• **SOURCE MATERIAL**

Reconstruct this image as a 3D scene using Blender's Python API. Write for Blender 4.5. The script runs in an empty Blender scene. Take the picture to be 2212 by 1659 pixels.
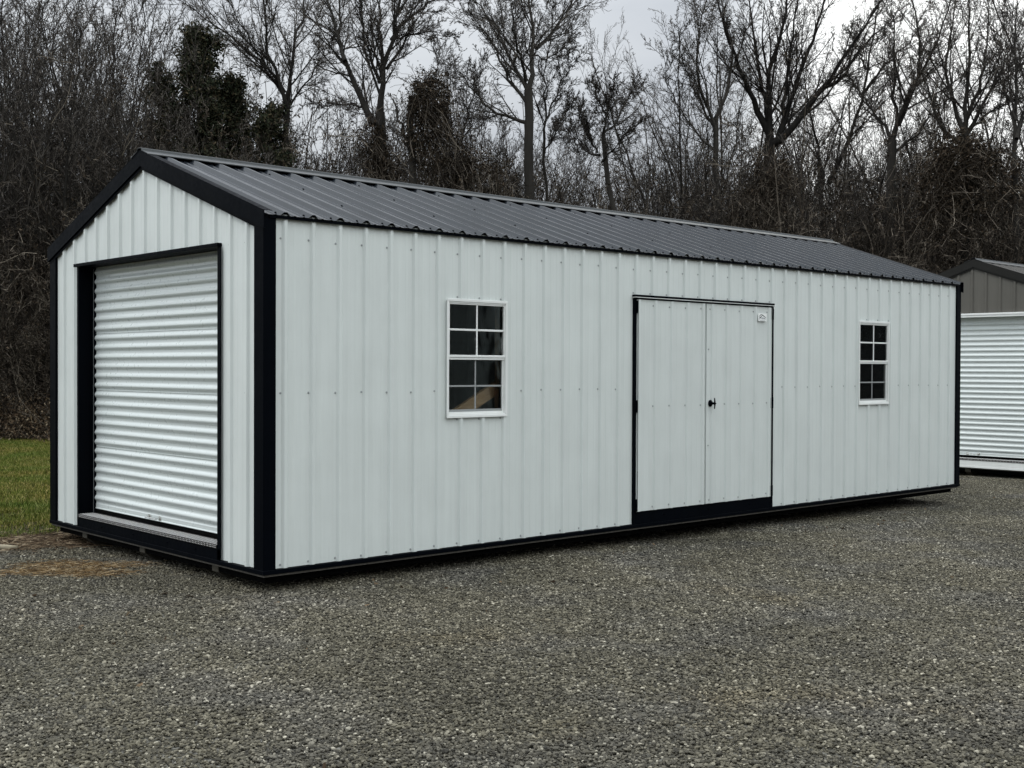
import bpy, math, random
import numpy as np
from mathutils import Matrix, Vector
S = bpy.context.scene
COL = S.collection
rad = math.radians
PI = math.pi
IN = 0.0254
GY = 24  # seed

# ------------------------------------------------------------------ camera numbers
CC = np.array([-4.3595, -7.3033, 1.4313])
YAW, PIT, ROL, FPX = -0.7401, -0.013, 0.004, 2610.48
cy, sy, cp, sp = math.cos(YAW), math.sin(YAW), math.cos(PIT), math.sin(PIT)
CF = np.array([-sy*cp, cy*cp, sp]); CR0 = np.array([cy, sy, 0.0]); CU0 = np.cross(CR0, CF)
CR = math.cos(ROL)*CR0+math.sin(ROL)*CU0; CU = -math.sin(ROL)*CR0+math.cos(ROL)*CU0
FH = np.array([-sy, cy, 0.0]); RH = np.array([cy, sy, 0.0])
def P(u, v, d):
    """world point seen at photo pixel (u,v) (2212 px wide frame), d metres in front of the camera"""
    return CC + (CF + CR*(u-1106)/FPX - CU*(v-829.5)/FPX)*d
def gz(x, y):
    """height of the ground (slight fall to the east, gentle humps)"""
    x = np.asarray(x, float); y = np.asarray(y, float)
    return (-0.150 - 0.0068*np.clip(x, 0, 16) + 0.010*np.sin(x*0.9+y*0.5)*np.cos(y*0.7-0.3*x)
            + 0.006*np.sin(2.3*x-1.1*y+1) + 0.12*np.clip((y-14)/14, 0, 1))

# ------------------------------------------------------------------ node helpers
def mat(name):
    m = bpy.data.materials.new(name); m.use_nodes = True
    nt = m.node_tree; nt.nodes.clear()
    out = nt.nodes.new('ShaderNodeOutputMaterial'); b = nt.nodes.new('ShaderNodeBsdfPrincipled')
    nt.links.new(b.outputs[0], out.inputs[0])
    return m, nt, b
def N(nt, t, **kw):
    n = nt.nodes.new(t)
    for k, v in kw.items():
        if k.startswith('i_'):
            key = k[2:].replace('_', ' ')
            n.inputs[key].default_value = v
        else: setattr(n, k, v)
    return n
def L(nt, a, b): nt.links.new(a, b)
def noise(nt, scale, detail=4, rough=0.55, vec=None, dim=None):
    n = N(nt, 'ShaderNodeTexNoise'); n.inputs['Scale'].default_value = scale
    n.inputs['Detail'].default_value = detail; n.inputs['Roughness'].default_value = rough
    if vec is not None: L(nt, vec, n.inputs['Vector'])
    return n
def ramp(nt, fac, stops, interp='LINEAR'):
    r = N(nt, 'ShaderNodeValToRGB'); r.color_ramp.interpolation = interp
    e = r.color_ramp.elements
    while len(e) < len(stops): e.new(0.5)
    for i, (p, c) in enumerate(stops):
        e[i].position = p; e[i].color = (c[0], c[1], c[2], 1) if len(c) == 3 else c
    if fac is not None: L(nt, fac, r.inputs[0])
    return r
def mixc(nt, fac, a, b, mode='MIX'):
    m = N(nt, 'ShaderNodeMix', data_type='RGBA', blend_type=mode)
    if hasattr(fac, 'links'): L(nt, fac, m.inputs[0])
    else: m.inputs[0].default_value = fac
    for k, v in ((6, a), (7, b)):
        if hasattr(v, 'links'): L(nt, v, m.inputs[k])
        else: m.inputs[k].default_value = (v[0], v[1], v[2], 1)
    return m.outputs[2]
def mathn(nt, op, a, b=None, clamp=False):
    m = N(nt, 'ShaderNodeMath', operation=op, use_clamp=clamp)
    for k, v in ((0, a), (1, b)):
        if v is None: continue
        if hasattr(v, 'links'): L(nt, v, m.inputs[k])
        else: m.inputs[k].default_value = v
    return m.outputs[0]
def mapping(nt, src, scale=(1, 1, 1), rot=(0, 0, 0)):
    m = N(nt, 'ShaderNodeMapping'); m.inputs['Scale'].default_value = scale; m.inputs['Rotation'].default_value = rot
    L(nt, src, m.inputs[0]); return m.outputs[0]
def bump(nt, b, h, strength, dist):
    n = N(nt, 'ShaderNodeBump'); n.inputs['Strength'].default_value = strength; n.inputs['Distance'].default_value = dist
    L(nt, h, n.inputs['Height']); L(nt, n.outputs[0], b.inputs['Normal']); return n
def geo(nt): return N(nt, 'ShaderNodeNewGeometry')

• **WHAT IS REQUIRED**
Write out each line of the listing above, exactly, from its first line to the line holding "0.12*np.clip((y-14)/14, 0, 1))", inclusive. Skip the pictures.

• **RESULT**
Reconstruct this image as a 3D scene using Blender's Python API. Write for Blender 4.5. The script runs in an empty Blender scene. Take the picture to be 2212 by 1659 pixels.
import bpy, math, random
import numpy as np
from mathutils import Matrix, Vector
S = bpy.context.scene
COL = S.collection
rad = math.radians
PI = math.pi
IN = 0.0254
GY = 24  # seed

# ------------------------------------------------------------------ camera numbers
CC = np.array([-4.3595, -7.3033, 1.4313])
YAW, PIT, ROL, FPX = -0.7401, -0.013, 0.004, 2610.48
cy, sy, cp, sp = math.cos(YAW), math.sin(YAW), math.cos(PIT), math.sin(PIT)
CF = np.array([-sy*cp, cy*cp, sp]); CR0 = np.array([cy, sy, 0.0]); CU0 = np.cross(CR0, CF)
CR = math.cos(ROL)*CR0+math.sin(ROL)*CU0; CU = -math.sin(ROL)*CR0+math.cos(ROL)*CU0
FH = np.array([-sy, cy, 0.0]); RH = np.array([cy, sy, 0.0])
def P(u, v, d):
    """world point seen at photo pixel (u,v) (2212 px wide frame), d metres in front of the camera"""
    return CC + (CF + CR*(u-1106)/FPX - CU*(v-829.5)/FPX)*d
def gz(x, y):
    """height of the ground (slight fall to the east, gentle humps)"""
    x = np.asarray(x, float); y = np.asarray(y, float)
    return (-0.150 - 0.0068*np.clip(x, 0, 16) + 0.010*np.sin(x*0.9+y*0.5)*np.cos(y*0.7-0.3*x)
            + 0.006*np.sin(2.3*x-1.1*y+1) + 0.12*np.clip((y-14)/14, 0, 1))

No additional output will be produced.